Amazon’s claim that it is selling more e-books than hardbacks is surprising only in how quickly it has happened. It was bound to happen sometime.

First, a couple of caveats. Hardbacks represent a small proportion of book sales. E-books outselling paperbacks would have been a far more significant story. Plus, Amazon is keen to promote the Kindle (note the recent price drop) in the face of serious competition from the Apple iPad. But anyway…

For all that traditionalists witter on about how the printed book will never die (which is almost certainly true, in a highly qualified way), the transition to e-books is inevitable. And it will happen in a piecemeal fashion, affecting one discrete area of the publishing world after another.

Hardbacks are a soft target because they’re expensive. Textbooks will yield to digitisation because you don’t read them for pleasure and the many benefits of the e-book – especially search – have particular attractions here. What’s more, the current generation of students doesn’t have the same relationship with ‘books’ that typified previous generations. I’ve heard numerous professors claim that their students complain bitterly if asked to read an entire book. They are far more accustomed to getting their information online. And the e-book experience is closely related to the web – after all, ePub files are just HTML.

Other areas of publishing will succumb as the technology develops. Already, the iPad has given us a taste of how illustrated books might move to the digital world.

What does all this mean for publishers? Well, as it happens, publishers are more likely to be concerned with other implications of the e-book. They’re looking to their business models.

For example, for small presses and independent publishers it now makes sense to develop an ‘e-book first’ strategy. This is what we’re doing at WebVivant Press.

Make Do & CookOur publishing workflow is geared around producing high-quality e-books. We produce ePub editions for publishing via Apple’s iBookstore, Lulu (and, soon, Kobo and Barnes & Noble’s PubIt), plus a Kindle edition. We also produce free e-books and samples in ePub and PDF formats. The recently published Make Do & Cook is a good example of this.

We use Adobe InDesign to lay out the books, which means that it’s simple to create a print-ready PDF too. So far, we’ve used Lulu to create print editions, but we’re moving more towards Lightning Source.

The idea is that the e-book editions are our main products. They offer the best margins while still keeping the retail cost low. But we can offer a print version for those people who want it.

With an e-book, you can make a profit with cover prices as low as $2-3. With print books, given the cost of manufacture and mailing, the customer ends up paying, say, $10 for the same book even though the publisher makes no extra profit from it.
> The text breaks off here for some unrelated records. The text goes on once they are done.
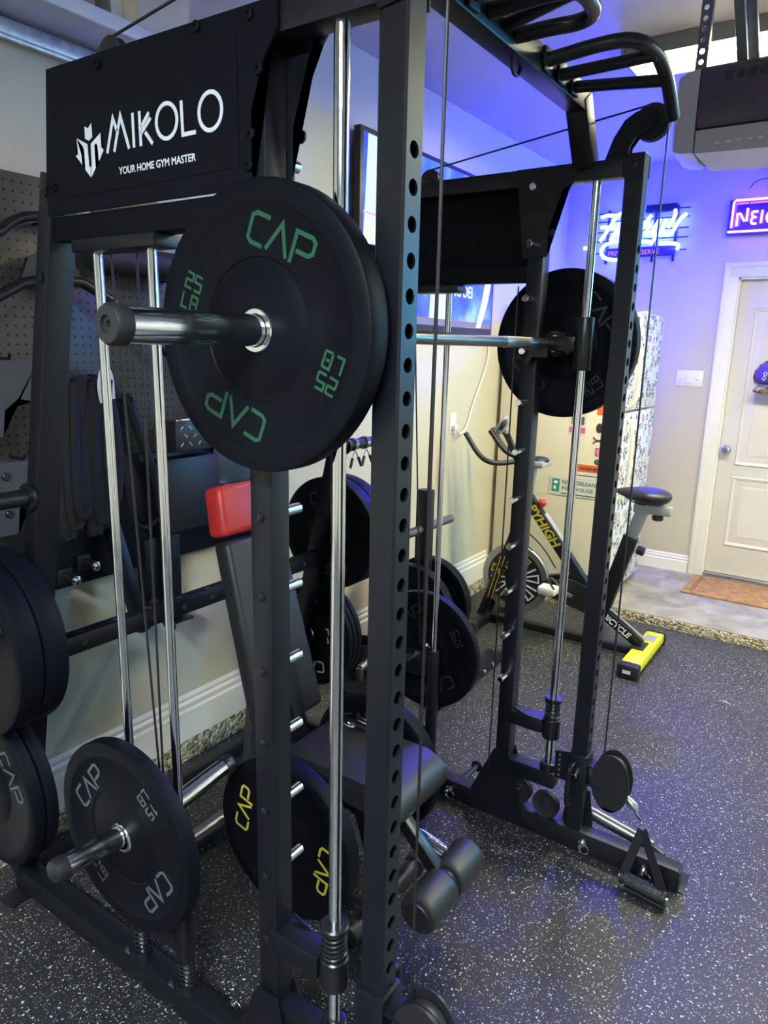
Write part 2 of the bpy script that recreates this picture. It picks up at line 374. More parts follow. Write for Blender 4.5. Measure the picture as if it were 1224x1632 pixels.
# ================================================================== overhead lamps
def lamp(name, label, x, y0, y1, z=CEIL, m_=led):
    """ceiling strip light: white channel with a flat lit lens set a little above its lips"""
    t = thing(name, label, 'light', (x, (y0 + y1) / 2, z - .08))
    g = G(); prof = [(-.12, 0), (-.14, -.068), (-.134, -.068), (-.112, -.020), (.112, -.020), (.134, -.068), (.14, -.068), (.12, 0)]
    g.prism(prof, (x, y1, z - .002), X_, Z_, y1 - y0); g.build('housing', housing_m, t)
    for yy in (y0, y1): G().bb(x - .14, x + .14, yy - .006, yy + .006, z - .071, z - .002, .002).build('end_plate', housing_m, t)
    G().bb(x - .108, x + .108, y0 + .01, y1 - .01, z - .029, z - .024).build('lens', m_, t)
    return t
lamp('ceiling_lamp', 'bright ceiling strip light above the garage door opener', 2.45, -.90, .45)
lamp('ceiling_lamp', 'ceiling strip light outside the frame over the right side of the garage', 2.45, -2.65, -1.25)
lamp('ceiling_lamp', 'ceiling strip light behind the camera over the near half of the garage', -2.15, -1.6, -.1, m_=led_near)

# ================================================================== smith machine
sm = thing('smith_machine', 'tall black two tower smith machine with chrome guide rods and cable pulleys', 'gym machine', (W / 2, .4, 0))
def holed_post(name, x, y, z0, z1, wx, wy, pitch, r, zs):
    """square tube whose front (-Y) face has real round holes"""
    g = G(); bm = g.bm; hx, hy, c = wx / 2, wy / 2, .004
    side = [(x + hx - c, y - hy), (x + hx, y - hy + c), (x + hx, y + hy - c), (x + hx - c, y + hy), (x - hx + c, y + hy), (x - hx, y + hy - c), (x - hx, y - hy + c), (x - hx + c, y - hy)]
    a = [bm.verts.new((p[0], p[1], z0)) for p in side]; b_ = [bm.verts.new((p[0], p[1], z1)) for p in side]
    for i in range(7): bm.faces.new((a[i], a[i + 1], b_[i + 1], b_[i]))
    bm.faces.new(b_); bm.faces.new(a)
    f = hx - c; yf = y - hy
    def q(za, zb): g.quad([(x - f, yf, za), (x + f, yf, za), (x + f, yf, zb), (x - f, yf, zb)])
    zs = sorted(zs); q(z0, zs[0] - pitch / 2); q(zs[-1] + pitch / 2, z1)
    N = 20
    for zc in zs:
        outer, inner, back = [], [], []
        for i in range(N):
            t = 2 * PI * i / N; cx_, cz_ = math.cos(t), math.sin(t); k = 1 / max(abs(cx_) / f, abs(cz_) / (pitch / 2))
            outer.append(bm.verts.new((x + cx_ * k, yf, zc + cz_ * k))); inner.append(bm.verts.new((x + cx_ * r, yf, zc + cz_ * r))); back.append(bm.verts.new((x + cx_ * r, yf + .004, zc + cz_ * r)))
        # square corners
        g.bridge(outer, inner); g.bridge(inner, back)
        for sx_ in (-1, 1):
            for sz_ in (-1, 1):
                cor = bm.verts.new((x + sx_ * f, yf, zc + sz_ * pitch / 2)); i0 = min(range(N), key=lambda i: (outer[i].co - cor.co).length)
                near = sorted(range(N), key=lambda i: (outer[i].co - cor.co).length)[:2]
                if (outer[near[0]].co - cor.co).length > 1e-5: bm.faces.new((cor, outer[near[0]], outer[near[1]]))
    # inner dark lining
    t = .004
    g.bb(x - hx + t, x + hx - t, y - hy + t + .03, y + hy - t, z0 + .01, z1 - .01)
    return g
PEGZ = [.403 + .15 * i for i in range(12)]
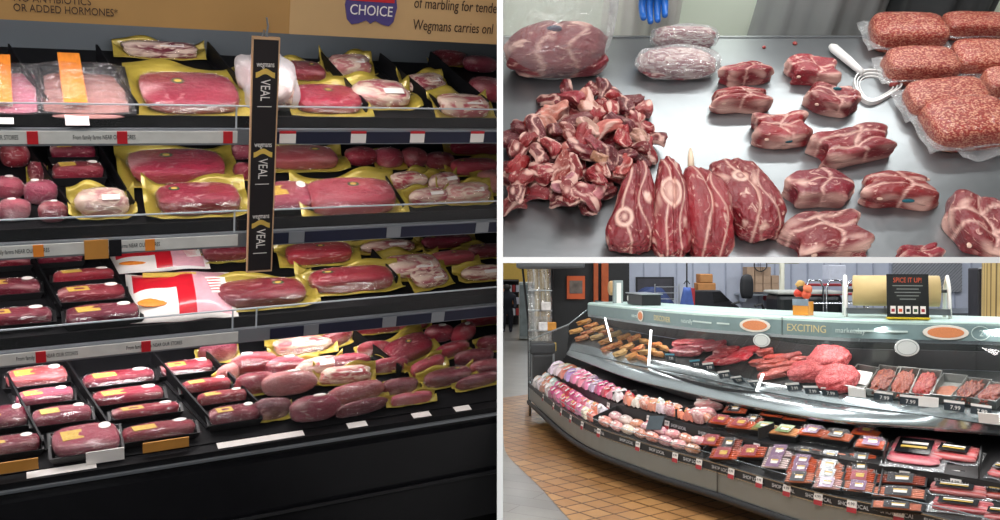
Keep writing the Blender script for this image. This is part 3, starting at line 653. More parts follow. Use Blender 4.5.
def cut(px0, py0, px1, py1, t, rot, seed, label, tint=RCOL, n=5, ys=(-.1, .22), name='lamb_chop_block', cat='raw meat cut', bone=None, sub=5, amp=.06, shape=None, fatf=None, bones=True):
    cx, cy, w_, h_ = (px0+px1)/2, (py0+py1)/2, px1-px0, py1-py0
    fr, Lx, Ly = fit(P2, n2, E2, cx, cy, w_*1.0, h_*1.06, t*.85, 0)
    o = ob(name, blob(name, MEATW, n, sub, amp, 2.2, seed, .7, shape or ridge(seed, ys), fatf or lines_fat(seed, ys)), None, fr @ RZ(rot) @ S(Lx, Ly, t) , tint)
    tag(o, label, cat)
    if bones:
        for i, (bx, by) in enumerate(((-.30, -.42), (.36, .28))):
            mb = MB(); mb.lathe([(.001, 0), (.035, .0), (.04, .03), (.03, .045), (.001, .04)], 12)
            ob('bone', mb.me('bone', mat('bone', srgb(214, 178, 160), .5, var=.15, scale=20), True), o, T(bx, by, .62) @ RX(1.2) @ S(1, 1.4, 1))
    fclip(o); return o
CH = [(716, 62, 774, 86, .05, .06, 1, 'ridged lamb piece directly above another, left of the white scraper row'), (708, 86, 772, 114, .05, .05, 2, 'lower of the two ridged lamb pieces in the column nearest the wrapped packs'),
 (785, 54, 838, 88, .045, -.05, 3, 'lamb piece lying left of the white scraper handle'), (804, 82, 859, 117, .045, -.15, 4, 'lamb piece with a blue ink mark below the scraper handle'),
 (750, 111, 811, 150, .045, .02, 5, 'pointed lamb piece with blue ink on its lower edge, mid table'), (808, 124, 896, 166, .05, .22, 6, 'long two-part lamb piece with round eye muscles, mid table'),
 (783, 166, 855, 209, .05, -.04, 7, 'squarish lamb block with a curved rib along its lower edge'), (858, 169, 939, 211, .05, -.02, 8, 'squarish lamb block with a dark red lower right tip'),
 (781, 208, 869, 262, .05, .28, 9, 'slanted lamb block cut off by the lower edge of the table view'), (947, 186, 1010, 262, .055, -.1, 10, 'tall stacked lamb block at the table\'s right edge'), (896, 243, 943, 268, .04, .1, 11, 'small lamb piece barely showing at the front edge of the table'), (850, 252, 866, 262, .02, 0, 12, 'tiny red meat end at the front edge, left of a small lamb piece')]
INK = mat('blue_ink', srgb(24, 96, 110), .5, var=.2)
for i, (x0, y0, x1, y1, t_, rot, sd, lb) in enumerate(CH):
    tn = (rnd.uniform(118, 142), rnd.uniform(22, 32), rnd.uniform(32, 42))
    o = cut(x0, y0, x1, y1, t_, rot, sd, lb, srgb(*tn), ys=((-.1, .22), (.05, .3), (-.2, .12), (0,))[sd % 4], n=(7, 6, 5)[sd % 3])
    if sd in (4, 5, 8): ob('ink_mark', mesh_from('ink_mark', *ico(2), [INK]), o, T(.05, -.46 if sd != 4 else .1, .55 if sd != 4 else .98) @ S(.08, .04, .10))
# the four large bone-in cuts
def leaf(seed, wt=.55, lean=0):
    def f(q, V):
        q[:, 0] *= (1-wt*np.clip(q[:, 1], -1, 1)*.5-wt*.42)*1.5+.05*np.sin(q[:, 1]*7+seed); q[:, 0] += lean*q[:, 1]
        q *= (1+.018*sn(V, 9, seed+7)+.012*sn(V, 20, seed+8))[:, None]; q[:, 2] += .18*np.sin(q[:, 1]*2+seed)*(q[:, 2] > 0)-.12*np.exp(-((q[:, 0]-.15*np.sin(3*q[:, 1]+seed))/.09)**2)*(q[:, 2] > 0); return q
    return f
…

Book publishing has always been a difficult business. And what makes it difficult are all the wasteful and costly processes that intervene between author and reader – the costs incurred and profits taken by the publisher, printer, distributor and retailer. Revolutionising that model is where the e-book will have its greatest impact. So forget the arguments about how people like to read, whether the screens are good enough, and so on. The real case for e-books is a business one. And it’s a business model that benefits small publishers the most.